▸ **AIM**:
Only the lines from the start of the material through the line containing "from mathutils.bvhtree import BVHTree" are to be extracted, exactly as they appear.

▸ **DATA EXTRACT**:

====

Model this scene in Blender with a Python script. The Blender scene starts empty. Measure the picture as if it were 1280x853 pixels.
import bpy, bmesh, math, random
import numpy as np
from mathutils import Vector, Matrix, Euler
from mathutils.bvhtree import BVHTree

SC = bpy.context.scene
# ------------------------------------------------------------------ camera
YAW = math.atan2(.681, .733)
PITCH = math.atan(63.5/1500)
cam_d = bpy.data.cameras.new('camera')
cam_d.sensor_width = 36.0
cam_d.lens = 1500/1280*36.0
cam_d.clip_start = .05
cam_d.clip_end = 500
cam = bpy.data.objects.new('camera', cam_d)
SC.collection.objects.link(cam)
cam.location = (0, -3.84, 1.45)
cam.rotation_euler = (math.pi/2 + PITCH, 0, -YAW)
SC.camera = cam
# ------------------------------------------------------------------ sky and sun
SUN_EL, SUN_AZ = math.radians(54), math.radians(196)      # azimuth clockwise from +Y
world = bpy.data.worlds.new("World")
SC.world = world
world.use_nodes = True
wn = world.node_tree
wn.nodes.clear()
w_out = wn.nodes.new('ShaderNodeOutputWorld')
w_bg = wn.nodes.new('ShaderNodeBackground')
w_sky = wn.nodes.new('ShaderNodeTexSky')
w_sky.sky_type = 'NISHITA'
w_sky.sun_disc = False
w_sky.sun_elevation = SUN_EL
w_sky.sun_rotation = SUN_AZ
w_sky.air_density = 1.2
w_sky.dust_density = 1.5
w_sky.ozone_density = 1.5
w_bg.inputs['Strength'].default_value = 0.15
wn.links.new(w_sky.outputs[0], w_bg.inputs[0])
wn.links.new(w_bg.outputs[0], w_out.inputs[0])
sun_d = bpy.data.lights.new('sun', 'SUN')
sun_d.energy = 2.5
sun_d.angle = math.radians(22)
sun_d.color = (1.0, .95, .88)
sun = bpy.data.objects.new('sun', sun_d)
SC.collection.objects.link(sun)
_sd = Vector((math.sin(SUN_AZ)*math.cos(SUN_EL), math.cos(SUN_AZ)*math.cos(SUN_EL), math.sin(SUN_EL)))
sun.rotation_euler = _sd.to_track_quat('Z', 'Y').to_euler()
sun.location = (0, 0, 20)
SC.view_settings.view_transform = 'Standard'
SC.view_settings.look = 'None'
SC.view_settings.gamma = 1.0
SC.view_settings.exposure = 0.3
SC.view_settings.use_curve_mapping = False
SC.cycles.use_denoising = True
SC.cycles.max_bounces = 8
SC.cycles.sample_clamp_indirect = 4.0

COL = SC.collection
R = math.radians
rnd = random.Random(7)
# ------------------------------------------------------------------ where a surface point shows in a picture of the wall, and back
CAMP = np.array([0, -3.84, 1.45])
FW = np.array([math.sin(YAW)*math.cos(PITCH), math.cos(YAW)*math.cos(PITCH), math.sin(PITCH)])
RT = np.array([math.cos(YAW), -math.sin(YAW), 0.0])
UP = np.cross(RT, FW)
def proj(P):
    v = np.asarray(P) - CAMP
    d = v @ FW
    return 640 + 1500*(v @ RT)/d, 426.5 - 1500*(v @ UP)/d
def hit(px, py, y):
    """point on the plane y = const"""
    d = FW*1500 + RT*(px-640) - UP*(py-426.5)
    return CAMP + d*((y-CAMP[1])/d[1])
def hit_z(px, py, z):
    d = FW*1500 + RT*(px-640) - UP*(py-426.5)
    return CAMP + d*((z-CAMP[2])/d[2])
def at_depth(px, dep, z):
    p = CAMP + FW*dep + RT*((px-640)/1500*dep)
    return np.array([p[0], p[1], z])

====

▸ **CORRECT ANSWER**:
Model this scene in Blender with a Python script. The Blender scene starts empty. Measure the picture as if it were 1280x853 pixels.
import bpy, bmesh, math, random
import numpy as np
from mathutils import Vector, Matrix, Euler
from mathutils.bvhtree import BVHTree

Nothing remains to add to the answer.